Si quelqu’un dit : je n’aime pas cette situation ou je ne suis pas en accord avec ceci, je vois les choses différemment, on va souvent invalider son point de vue ou lui répondre : tu n’es pas coopératif, tu es dans le champ… ou pire encore.

Un membre a le droit de s’exprimer s’il demeure respectueux. Affirmer son désaccord, tenter de s’informer, faire valoir des arguments ou d’autres points de vue ne devrait pas nous mériter le bonnet d’âne du mauvais membre. Le droit à la dissidence fait partie d’une réelle démocratie et de la Charte des droits et libertés de la personne. C’est au-dessus des règlements de la coop et de la Loi sur les coopératives.

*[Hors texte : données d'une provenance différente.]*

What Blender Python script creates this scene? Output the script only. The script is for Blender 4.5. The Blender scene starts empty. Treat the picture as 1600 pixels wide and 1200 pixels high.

Il existe toutes sortes de moyens de permettre aux opinions et points de vue différents de s’exprimer avec plus de bénéfices que de désagréments. La consultation, les rencontres d’échanges et d’information, la place au débat régulé, des espaces de dialogue, des processus de résolution de problèmes, les boîtes de suggestions, les assemblées animées par des personnes de l’extérieur expérimentées et la médiation en font partie.


Faire place aux débats

Le manque de consultation, d’espace de parole et d’échange favorise l’émergence des conflits. Lorsqu’on aborde un sujet litigieux en coop, peut-on se donner le temps de réfléchir et d’aller chercher des informations, trouver des experts, un pour et un contre, et offrir l’occasion à chacun de faire valoir ses arguments afin qu’on cherche des solutions ensemble?

La démocratie appliquée strictement par vote à la majorité a ses limites. Quand une décision est prise à 51 pour et 49 contre, ça peut laisser des marques. Il y aurait de nombreux avantages à tendre vers un mode de réflexion et de prise de décision plus sociocratique, un processus dans lequel on prend les opinions de tout le monde pour ensuite tenter d’établir la décision la plus rassembleuse. Beaucoup plus de membres peuvent alors se sentir davantage satisfaits et plus motivés à appliquer les décisions.

La paix, en milieu coopératif, comme dans tous les milieux, est une création collective, et nous en sommes coresponsables.